Set down each line from the one containing "Write part 3" to the one containing "for o in FILL: o.data.specular_factor = 0.0", inclusive, exactly as written and with nothing further.

> _DATA RECORDS_
######

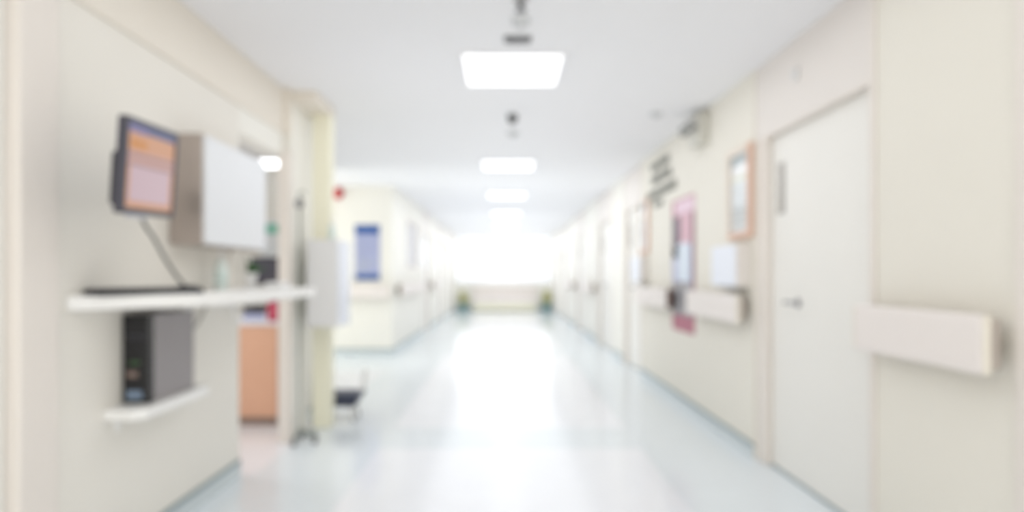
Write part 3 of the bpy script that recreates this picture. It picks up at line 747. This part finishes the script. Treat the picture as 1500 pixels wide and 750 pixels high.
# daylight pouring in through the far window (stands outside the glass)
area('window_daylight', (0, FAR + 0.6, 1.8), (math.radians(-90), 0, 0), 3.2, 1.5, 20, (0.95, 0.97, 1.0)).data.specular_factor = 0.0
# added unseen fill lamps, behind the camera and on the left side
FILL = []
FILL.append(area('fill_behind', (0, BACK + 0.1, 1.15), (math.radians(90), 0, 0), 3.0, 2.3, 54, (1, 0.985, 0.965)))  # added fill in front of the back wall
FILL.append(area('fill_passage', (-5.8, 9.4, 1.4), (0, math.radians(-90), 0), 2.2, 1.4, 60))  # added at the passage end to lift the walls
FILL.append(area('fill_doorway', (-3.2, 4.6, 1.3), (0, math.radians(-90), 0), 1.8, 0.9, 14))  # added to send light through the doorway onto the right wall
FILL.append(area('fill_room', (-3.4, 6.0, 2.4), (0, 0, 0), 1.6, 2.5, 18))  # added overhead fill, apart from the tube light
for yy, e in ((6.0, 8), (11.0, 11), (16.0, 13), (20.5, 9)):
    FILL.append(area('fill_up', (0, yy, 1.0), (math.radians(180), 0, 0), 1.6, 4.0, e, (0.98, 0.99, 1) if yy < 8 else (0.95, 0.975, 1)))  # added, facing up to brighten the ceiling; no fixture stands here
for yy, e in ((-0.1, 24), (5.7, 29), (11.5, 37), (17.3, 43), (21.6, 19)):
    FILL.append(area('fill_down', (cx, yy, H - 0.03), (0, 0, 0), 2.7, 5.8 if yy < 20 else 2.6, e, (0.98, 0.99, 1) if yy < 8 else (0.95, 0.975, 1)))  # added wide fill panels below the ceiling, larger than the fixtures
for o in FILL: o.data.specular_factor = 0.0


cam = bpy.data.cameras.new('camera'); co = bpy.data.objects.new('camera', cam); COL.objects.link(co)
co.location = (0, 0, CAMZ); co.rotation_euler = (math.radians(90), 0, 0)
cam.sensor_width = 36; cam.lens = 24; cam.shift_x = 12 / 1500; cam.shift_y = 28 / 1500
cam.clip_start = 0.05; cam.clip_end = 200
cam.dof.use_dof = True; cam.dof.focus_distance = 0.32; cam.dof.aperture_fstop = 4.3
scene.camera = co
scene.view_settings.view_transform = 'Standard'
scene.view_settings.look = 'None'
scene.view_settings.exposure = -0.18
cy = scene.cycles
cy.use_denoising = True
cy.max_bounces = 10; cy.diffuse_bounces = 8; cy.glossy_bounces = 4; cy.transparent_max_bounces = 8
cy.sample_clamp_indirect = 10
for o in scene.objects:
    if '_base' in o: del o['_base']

######

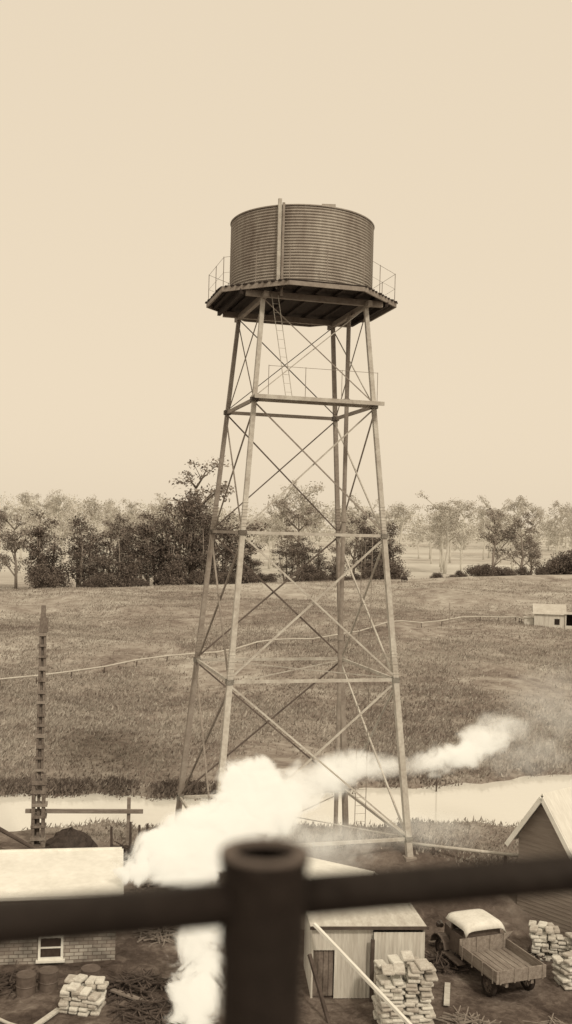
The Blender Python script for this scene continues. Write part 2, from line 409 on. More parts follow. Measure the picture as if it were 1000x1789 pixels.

######

> _ANSWER TO THIS EXERCISE_
Write part 3 of the bpy script that recreates this picture. It picks up at line 747. This part finishes the script. Treat the picture as 1500 pixels wide and 750 pixels high.
# daylight pouring in through the far window (stands outside the glass)
area('window_daylight', (0, FAR + 0.6, 1.8), (math.radians(-90), 0, 0), 3.2, 1.5, 20, (0.95, 0.97, 1.0)).data.specular_factor = 0.0
# added unseen fill lamps, behind the camera and on the left side
FILL = []
FILL.append(area('fill_behind', (0, BACK + 0.1, 1.15), (math.radians(90), 0, 0), 3.0, 2.3, 54, (1, 0.985, 0.965)))  # added fill in front of the back wall
FILL.append(area('fill_passage', (-5.8, 9.4, 1.4), (0, math.radians(-90), 0), 2.2, 1.4, 60))  # added at the passage end to lift the walls
FILL.append(area('fill_doorway', (-3.2, 4.6, 1.3), (0, math.radians(-90), 0), 1.8, 0.9, 14))  # added to send light through the doorway onto the right wall
FILL.append(area('fill_room', (-3.4, 6.0, 2.4), (0, 0, 0), 1.6, 2.5, 18))  # added overhead fill, apart from the tube light
for yy, e in ((6.0, 8), (11.0, 11), (16.0, 13), (20.5, 9)):
    FILL.append(area('fill_up', (0, yy, 1.0), (math.radians(180), 0, 0), 1.6, 4.0, e, (0.98, 0.99, 1) if yy < 8 else (0.95, 0.975, 1)))  # added, facing up to brighten the ceiling; no fixture stands here
for yy, e in ((-0.1, 24), (5.7, 29), (11.5, 37), (17.3, 43), (21.6, 19)):
    FILL.append(area('fill_down', (cx, yy, H - 0.03), (0, 0, 0), 2.7, 5.8 if yy < 20 else 2.6, e, (0.98, 0.99, 1) if yy < 8 else (0.95, 0.975, 1)))  # added wide fill panels below the ceiling, larger than the fixtures
for o in FILL: o.data.specular_factor = 0.0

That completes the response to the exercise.